In the heart of the city's Mission District stands a bronze plaque that marks the site of San Francisco's origin, dated June 29, 1776. According to legend, that's when Spanish settlers supposedly set up camp on the shores of a lake called Laguna Dolores – Dolores Lagoon — where Ohlone Indians fished and canoed.

That, Richard says, is impossible. He pulls out a topographical map and points to the location of the marker. He says back in the 18th century, the site overlooked a creek bed, a canyon.

"What just really nobody can explain is how you would have had a 40-foot deep canyon here," he says — with a lagoon above it.

How can there be a lagoon on a ridge above a creek? "It would have immediately drained away," Richard says.

This fact ate at Richard, a curator at the Oakland Museum, so he started combing through historical records. He says the story of the lagoon can be traced back to a single paragraph, written by the Spanish explorer Juan Bautista de Anza, in March 1776.

Richard says de Anza was actually talking about three separate bodies of water, not one. But when historians read this, they got confused. Where de Anza described a creek, they thought he was talking about a lake.

"It's all just a big misunderstanding," he says, "but it has become legend."

Richard's work has ignited a controversy. One local resident, who helped get the plaque put up, said he was too angry to even be interviewed. He and others spent years researching the lagoon and its history. Now they're facing someone who's telling them they're wrong.

Marking The Truth

Local resident Tom Schmidt, a software engineer, is not a fan of the plaque.
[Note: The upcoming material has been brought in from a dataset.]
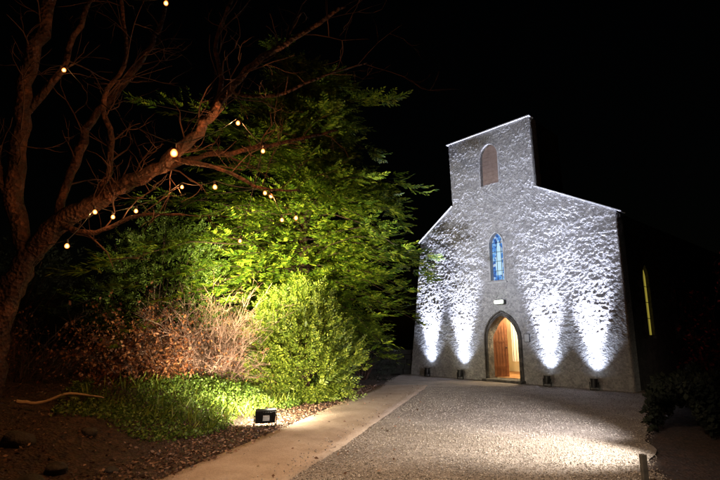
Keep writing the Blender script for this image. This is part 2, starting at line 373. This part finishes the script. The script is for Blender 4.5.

"I wish they'd take it down. I don't like the sign," he says. "I'm sorry if that sounds awful." He says the tour groups are noisy and leave trash on the sidewalk. And for what?

"I guess I don't understand these things. It would be one thing if there were still historical buildings here, but there [are] just apartment buildings here now," he says.

To mapmakers Sowers and Richard, that's the whole point. It's impossible to see what the city looked like 250 years ago, so people have to use their imaginations.

"Imagine it as grassland. Imagine it with cattle grazing on it," Sowers says, "and imagine being able to look over there and see that distance without these buildings in the way."

And imagine it accurately. "Our lives are dedicated to figuring out what is from what isn't," Richard says. "That's what a scientist does."

The two creek geologists would like to see the plaque taken down or at least revised. They say there's nothing really wrong with a creation myth, but they'd prefer the truth.